Peran mereka adalah menghubungkan para aktor dan pelaku dalam aktivitas belajar mengajar dan didik medidik yaitu pendidik (guru, pengajar, dosen), yang dididik (siswa, murid, pelajar, mahasiswa), jajaran pada struktur organisasi (Kepala Sekolah, Rektorat, Dekanat, Kepala Jurusan dan sebagainya) serta pihak terkait lainnya bahkan sampai dengan calon siswa/mahasiswa baru.

Tujuannya adalah meningkatkan intensitas aktivitas akademik maupun non-akademik di lingkungan institusi pendidikan tersebut, mempererat hubungan antar civitas akademika, membuat proses pembelajaran menjadi bercita rasa lebih sosial dan playful serta meningkatkan kualitas belajar mengajar dan sumber daya manusia yang terlibat di dalamnya.

Penentuan layanan dan platform apa yang digunakan kembali lagi tergantung dari perilaku dan kebutuhan pengguna serta tujuan penggunaan disesuaikan dengan karakteristik media dan kanal yang tersedia.

Apabila ingin digunakan secara strategis dan berkelanjutan, tentunya diperlukan cetak biru oleh institusi pendidikan bersangkutan. Disinilah layanan dengan platform terintegrasi seperti Classroom 2.0, Edmodo, Edutopia, Diipo and Everloop hadir dan akan diperlukan.

Berkembang pesatnya ‘EDUFINDME’ ditanggapi banyak pihak sebagai babak baru kebangkitan jejaring sosial jenis ini. Walaupun baru berdiri 700 sekolah dan universitas sudah bergabung.

Diterjemahkan ke dalam 20 bahasa dan diluncurkan di 12 negara termasuk Eropa, Amerika Serikat dan Amerika Selatan, sebentar lagi layanan ini akan hadir di kawasan Asia.

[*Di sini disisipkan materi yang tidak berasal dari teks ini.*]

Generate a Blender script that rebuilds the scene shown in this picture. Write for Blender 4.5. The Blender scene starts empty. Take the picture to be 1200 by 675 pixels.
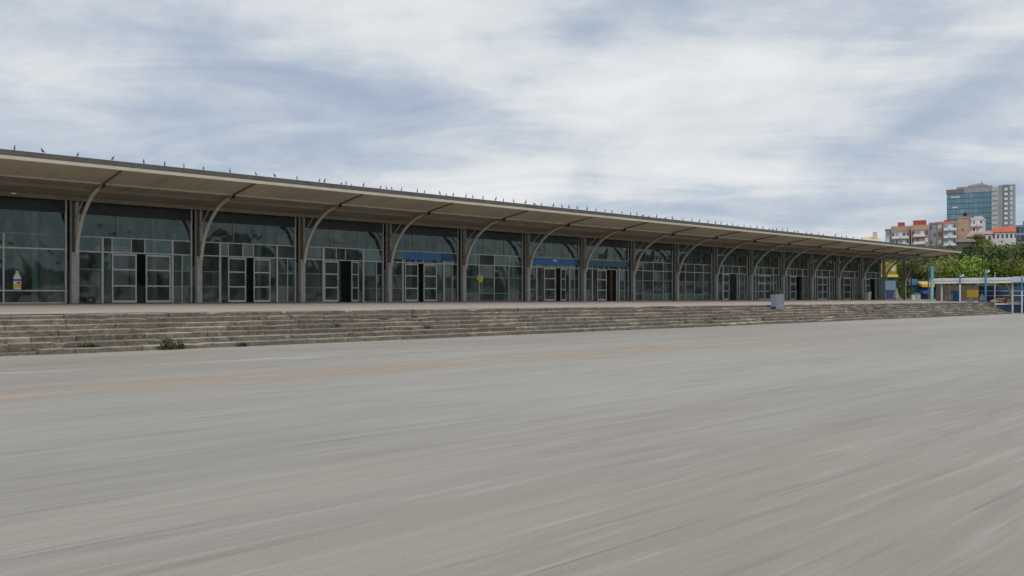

Di era Pendidikan 2.0 dimana pendidikan bertali-temali dengan jejaring sosial, kita akan lebih sering menjumpai siswa asyik mengeksplorasi piramida mesir dengan Google Maps, mengunjungi Candi Borobudur lewat Google Earth dan dosen menuliskan artikel serta mengugahnya ke situs wiki. Kesemuanya dilakukan menggunakan komputer ataupun perangkat bergerak.

Dalam penelitian National School Boards Association, mereka menemukan adanya peningkatan tajam atas aktivitas menulis dan kreatif para pelajar di jejaring sosial maupun sebagai dampak positif penggunaan jejaring tersebut.

Sementara itu laporan dari Young Adult Library Services Association juga melansir hal senada. Jejaring Sosial membuat para remaja menemukan caranya sendiri untuk meningkatkan kemampuan membaca dan menulis mereka masing – masing.

Beberapa pemandangan ini akan menjadi semakin sering dijumpai di hari- ari ke depan. Semakin banyaknya ketersediaan buku elektronik bermutu untuk diunduh secara gratis, penggunaan tablet untuk membuat catatan perkuliahan, pemanfaatan perangkat bergerak untuk mendengarkan podcast berisi materi kuliah, pendayagunaan situs crowdsourcing untuk penggalangan dana aktivitas kampus, meningkatnya partisipasi pelajar di komunitas online.

Dan kesemuanya dilakukan tanpa terikat sekat ruang kelas serta waktu dimulai dan berakhirnya mata pelajaran.